[START Input rows]

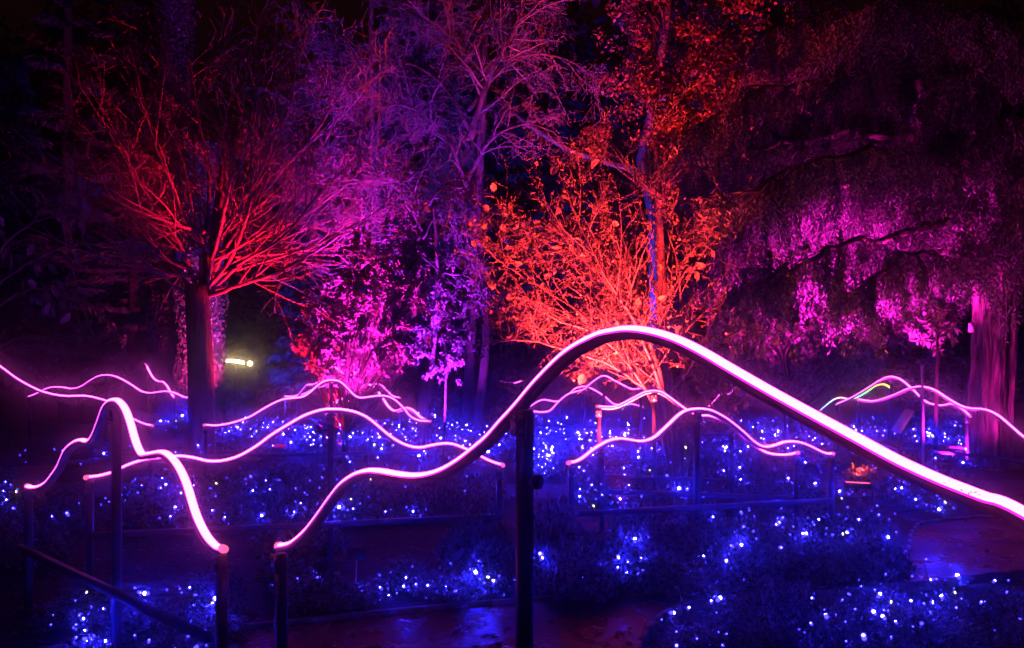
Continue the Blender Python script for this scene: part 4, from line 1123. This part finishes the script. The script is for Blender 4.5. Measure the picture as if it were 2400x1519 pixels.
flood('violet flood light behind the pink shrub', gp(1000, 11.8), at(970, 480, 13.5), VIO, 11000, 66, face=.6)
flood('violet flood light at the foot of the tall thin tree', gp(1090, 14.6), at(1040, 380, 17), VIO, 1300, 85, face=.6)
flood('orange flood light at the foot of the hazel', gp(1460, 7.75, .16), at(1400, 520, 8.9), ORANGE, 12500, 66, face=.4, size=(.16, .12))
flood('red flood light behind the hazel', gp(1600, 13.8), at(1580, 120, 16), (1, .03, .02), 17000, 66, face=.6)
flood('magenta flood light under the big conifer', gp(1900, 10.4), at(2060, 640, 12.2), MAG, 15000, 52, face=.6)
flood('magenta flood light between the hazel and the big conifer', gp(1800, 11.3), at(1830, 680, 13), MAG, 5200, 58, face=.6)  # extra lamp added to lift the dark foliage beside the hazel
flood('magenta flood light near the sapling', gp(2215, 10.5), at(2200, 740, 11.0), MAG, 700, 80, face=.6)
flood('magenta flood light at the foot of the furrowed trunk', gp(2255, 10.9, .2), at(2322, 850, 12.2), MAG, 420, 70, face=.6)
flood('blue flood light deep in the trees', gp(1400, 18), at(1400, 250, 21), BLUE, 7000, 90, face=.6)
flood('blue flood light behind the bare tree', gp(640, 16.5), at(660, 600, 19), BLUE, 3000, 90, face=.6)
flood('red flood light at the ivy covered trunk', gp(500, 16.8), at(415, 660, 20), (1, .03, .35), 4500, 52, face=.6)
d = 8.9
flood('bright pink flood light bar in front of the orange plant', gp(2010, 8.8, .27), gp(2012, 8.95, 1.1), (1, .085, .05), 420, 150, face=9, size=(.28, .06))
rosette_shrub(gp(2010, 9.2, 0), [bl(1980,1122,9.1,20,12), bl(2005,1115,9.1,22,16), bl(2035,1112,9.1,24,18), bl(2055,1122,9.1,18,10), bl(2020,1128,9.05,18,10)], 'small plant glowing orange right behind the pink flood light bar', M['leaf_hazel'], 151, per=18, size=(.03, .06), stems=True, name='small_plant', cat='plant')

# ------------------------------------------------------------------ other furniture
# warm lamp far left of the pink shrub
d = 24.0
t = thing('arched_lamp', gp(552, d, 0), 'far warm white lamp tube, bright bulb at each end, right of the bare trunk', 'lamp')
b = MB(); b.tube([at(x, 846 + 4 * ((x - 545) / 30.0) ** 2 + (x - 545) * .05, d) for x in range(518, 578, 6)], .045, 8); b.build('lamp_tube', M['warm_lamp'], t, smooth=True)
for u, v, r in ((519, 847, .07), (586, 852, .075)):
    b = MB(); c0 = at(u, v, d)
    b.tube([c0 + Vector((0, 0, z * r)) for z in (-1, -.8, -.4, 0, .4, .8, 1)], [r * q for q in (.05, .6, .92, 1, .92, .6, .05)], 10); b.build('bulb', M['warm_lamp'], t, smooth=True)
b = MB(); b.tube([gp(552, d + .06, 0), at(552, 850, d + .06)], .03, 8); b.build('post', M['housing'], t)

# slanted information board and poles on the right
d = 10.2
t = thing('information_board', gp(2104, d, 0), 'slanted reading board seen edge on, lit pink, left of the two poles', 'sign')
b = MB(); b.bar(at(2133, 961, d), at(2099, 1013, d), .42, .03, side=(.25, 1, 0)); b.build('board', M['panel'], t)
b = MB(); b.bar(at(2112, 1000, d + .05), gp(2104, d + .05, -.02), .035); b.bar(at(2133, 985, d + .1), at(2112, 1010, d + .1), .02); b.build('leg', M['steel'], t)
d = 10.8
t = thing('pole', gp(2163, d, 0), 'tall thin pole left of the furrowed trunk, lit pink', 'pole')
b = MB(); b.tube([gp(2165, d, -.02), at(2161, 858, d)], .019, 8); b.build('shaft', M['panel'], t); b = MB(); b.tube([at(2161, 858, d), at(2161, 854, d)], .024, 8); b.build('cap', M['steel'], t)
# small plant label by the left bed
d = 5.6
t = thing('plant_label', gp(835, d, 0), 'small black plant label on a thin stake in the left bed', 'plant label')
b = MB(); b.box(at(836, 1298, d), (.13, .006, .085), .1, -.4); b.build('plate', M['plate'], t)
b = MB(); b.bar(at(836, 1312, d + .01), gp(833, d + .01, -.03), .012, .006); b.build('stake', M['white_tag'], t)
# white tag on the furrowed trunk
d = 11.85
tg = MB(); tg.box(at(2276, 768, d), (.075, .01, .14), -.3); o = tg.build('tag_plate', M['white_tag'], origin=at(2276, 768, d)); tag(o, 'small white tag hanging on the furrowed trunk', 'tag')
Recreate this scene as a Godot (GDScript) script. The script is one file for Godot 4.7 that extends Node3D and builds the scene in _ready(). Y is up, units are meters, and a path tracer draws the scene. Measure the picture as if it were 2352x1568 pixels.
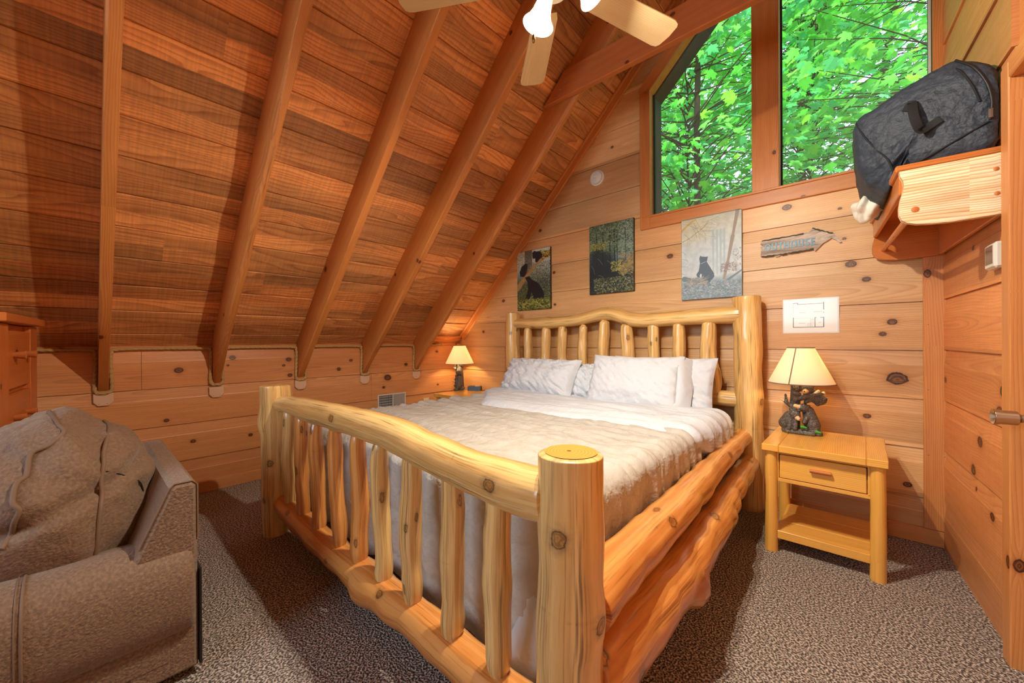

[END Input rows]

Required task: Write out the entries above word for word. Do not include the pictures.

Output of the task:
Continue the Blender Python script for this scene: part 4, from line 1123. This part finishes the script. The script is for Blender 4.5. Measure the picture as if it were 2400x1519 pixels.
flood('violet flood light behind the pink shrub', gp(1000, 11.8), at(970, 480, 13.5), VIO, 11000, 66, face=.6)
flood('violet flood light at the foot of the tall thin tree', gp(1090, 14.6), at(1040, 380, 17), VIO, 1300, 85, face=.6)
flood('orange flood light at the foot of the hazel', gp(1460, 7.75, .16), at(1400, 520, 8.9), ORANGE, 12500, 66, face=.4, size=(.16, .12))
flood('red flood light behind the hazel', gp(1600, 13.8), at(1580, 120, 16), (1, .03, .02), 17000, 66, face=.6)
flood('magenta flood light under the big conifer', gp(1900, 10.4), at(2060, 640, 12.2), MAG, 15000, 52, face=.6)
flood('magenta flood light between the hazel and the big conifer', gp(1800, 11.3), at(1830, 680, 13), MAG, 5200, 58, face=.6)  # extra lamp added to lift the dark foliage beside the hazel
flood('magenta flood light near the sapling', gp(2215, 10.5), at(2200, 740, 11.0), MAG, 700, 80, face=.6)
flood('magenta flood light at the foot of the furrowed trunk', gp(2255, 10.9, .2), at(2322, 850, 12.2), MAG, 420, 70, face=.6)
flood('blue flood light deep in the trees', gp(1400, 18), at(1400, 250, 21), BLUE, 7000, 90, face=.6)
flood('blue flood light behind the bare tree', gp(640, 16.5), at(660, 600, 19), BLUE, 3000, 90, face=.6)
flood('red flood light at the ivy covered trunk', gp(500, 16.8), at(415, 660, 20), (1, .03, .35), 4500, 52, face=.6)
d = 8.9
flood('bright pink flood light bar in front of the orange plant', gp(2010, 8.8, .27), gp(2012, 8.95, 1.1), (1, .085, .05), 420, 150, face=9, size=(.28, .06))
rosette_shrub(gp(2010, 9.2, 0), [bl(1980,1122,9.1,20,12), bl(2005,1115,9.1,22,16), bl(2035,1112,9.1,24,18), bl(2055,1122,9.1,18,10), bl(2020,1128,9.05,18,10)], 'small plant glowing orange right behind the pink flood light bar', M['leaf_hazel'], 151, per=18, size=(.03, .06), stems=True, name='small_plant', cat='plant')

# ------------------------------------------------------------------ other furniture
# warm lamp far left of the pink shrub
d = 24.0
t = thing('arched_lamp', gp(552, d, 0), 'far warm white lamp tube, bright bulb at each end, right of the bare trunk', 'lamp')
b = MB(); b.tube([at(x, 846 + 4 * ((x - 545) / 30.0) ** 2 + (x - 545) * .05, d) for x in range(518, 578, 6)], .045, 8); b.build('lamp_tube', M['warm_lamp'], t, smooth=True)
for u, v, r in ((519, 847, .07), (586, 852, .075)):
    b = MB(); c0 = at(u, v, d)
    b.tube([c0 + Vector((0, 0, z * r)) for z in (-1, -.8, -.4, 0, .4, .8, 1)], [r * q for q in (.05, .6, .92, 1, .92, .6, .05)], 10); b.build('bulb', M['warm_lamp'], t, smooth=True)
b = MB(); b.tube([gp(552, d + .06, 0), at(552, 850, d + .06)], .03, 8); b.build('post', M['housing'], t)

# slanted information board and poles on the right
d = 10.2
t = thing('information_board', gp(2104, d, 0), 'slanted reading board seen edge on, lit pink, left of the two poles', 'sign')
b = MB(); b.bar(at(2133, 961, d), at(2099, 1013, d), .42, .03, side=(.25, 1, 0)); b.build('board', M['panel'], t)
b = MB(); b.bar(at(2112, 1000, d + .05), gp(2104, d + .05, -.02), .035); b.bar(at(2133, 985, d + .1), at(2112, 1010, d + .1), .02); b.build('leg', M['steel'], t)
d = 10.8
t = thing('pole', gp(2163, d, 0), 'tall thin pole left of the furrowed trunk, lit pink', 'pole')
b = MB(); b.tube([gp(2165, d, -.02), at(2161, 858, d)], .019, 8); b.build('shaft', M['panel'], t); b = MB(); b.tube([at(2161, 858, d), at(2161, 854, d)], .024, 8); b.build('cap', M['steel'], t)
# small plant label by the left bed
d = 5.6
t = thing('plant_label', gp(835, d, 0), 'small black plant label on a thin stake in the left bed', 'plant label')
b = MB(); b.box(at(836, 1298, d), (.13, .006, .085), .1, -.4); b.build('plate', M['plate'], t)
b = MB(); b.bar(at(836, 1312, d + .01), gp(833, d + .01, -.03), .012, .006); b.build('stake', M['white_tag'], t)
# white tag on the furrowed trunk
d = 11.85
tg = MB(); tg.box(at(2276, 768, d), (.075, .01, .14), -.3); o = tg.build('tag_plate', M['white_tag'], origin=at(2276, 768, d)); tag(o, 'small white tag hanging on the furrowed trunk', 'tag')
Recreate this scene as a Godot (GDScript) script. The script is one file for Godot 4.7 that extends Node3D and builds the scene in _ready(). Y is up, units are meters, and a path tracer draws the scene. Measure the picture as if it were 2352x1568 pixels.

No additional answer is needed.